Kronprinz Mohammed bin Salman, oft auch kurz «MbS» genannt, gilt nicht nur als künftiger König, sondern auch als eine der umstrittensten Führungsfiguren der Region. Vor allem junge Saudis gehören zu seinen Anhängern, weil er ihnen mehr Freiheiten verschafft. Seit dem vergangenen Jahr dürfen Frauen in Saudi-Arabien endlich Auto fahren, was ihnen bis dahin verboten war. Kinos und Konzerte sind ebenfalls wieder erlaubt. Mittlerweile treten internationale Stars im Königreich auf. Frauen durften im vergangenen Jahr auch erstmals ein öffentliches Fußballspiel besuchen.

Auch auf dem Arbeitsmarkt sollen sie stärker Fuß fassen. MbS will zudem die Wirtschaft reformieren, um ihre Abhängigkeit vom Öl zu verringern, das irgendwann versiegen wird. Die Reformen sind dringend notwendig, sollen die jungen Generationen eine Perspektive haben. Immerhin sind mehr als 40 Prozent der Saudis unter 25.

Im ultrakonservativen Saudi-Arabien gilt mit dem Wahhabismus eine der striktesten Lesarten des Islams. Zahlreiche Regelungen beschneiden die Rechte der Frauen. Sie unterliegen etwa strengen Kleidungsvorschriften: So ist in der Öffentlichkeit ein langes Gewand, die Abaja, generell ebenso Pflicht wie ein Kopftuch.

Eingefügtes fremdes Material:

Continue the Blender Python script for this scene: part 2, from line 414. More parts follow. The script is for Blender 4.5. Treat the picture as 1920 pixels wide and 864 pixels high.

Die Reisebeschränkungen für Frauen waren international besonders scharf kritisiert worden. Vor einigen Monaten sorgte die Flucht der 18-jährigen Rahaf Mohammed al-Kunun für Schlagzeilen. Sie hatte sich während eines Besuchs in Kuwait heimlich von der Familie ins Ausland abgesetzt, wurde jedoch in Thailand festgehalten. Erst eine Twitter-Kampagne konnte ihre Abschiebung in die Heimat verhindern. Kanada gab ihr schließlich Asyl. Menschenrechtler kritisierten damals, der Fall zeige, dass saudische Frauen «von der Geburt bis zu ihrem Tod» von ihrem männlichen Vormund kontrolliert würden.

Die gesellschaftlichen Reformen gehen jedoch einher mit einer harten Hand der Führung in Riad gegen Menschenrechtler und Kritiker - die dunkle Seite des Wandels in Saudi-Arabien. Im Frühjahr vergangenen Jahres ließ das Königreich etwa 17 Frauenrechtler festnehmen. Gegen mehrere begann in diesem März unter dubiosen Vorwürfen ein Prozess. Amnesty-Expertin Spöttl fordert deren unverzügliche Freilassung. Sie hätten sich für die neuen Freiheiten der Frauen eingesetzt. Die Botschaft Riads ist jedoch klar: Gesellschaftliche Reformen ja - aber darüber will allein das Königshaus entschieden. Kritiker werden mundtot gemacht. Oder sogar umgebracht, wenn sie zu laut werden.

So wie der Journalist Jamal Khashoggi, den ein aus Riad angereistes Spezialkommando im vergangenen Oktober im saudischen Konsulat in Istanbul brutal ermordete. Wer den Befehl dafür gab, ist unklar. Doch die Spuren führen in das direkte Umfeld des Kronprinzen. Ein Expertenbericht an den UN-Menschenrechtsrat sieht etwa «glaubhafte Hinweise» auf eine persönliche Verantwortung des Thronfolgers. Saudi-Arabien aber weist jede Schuld des Kronprinzen zurück.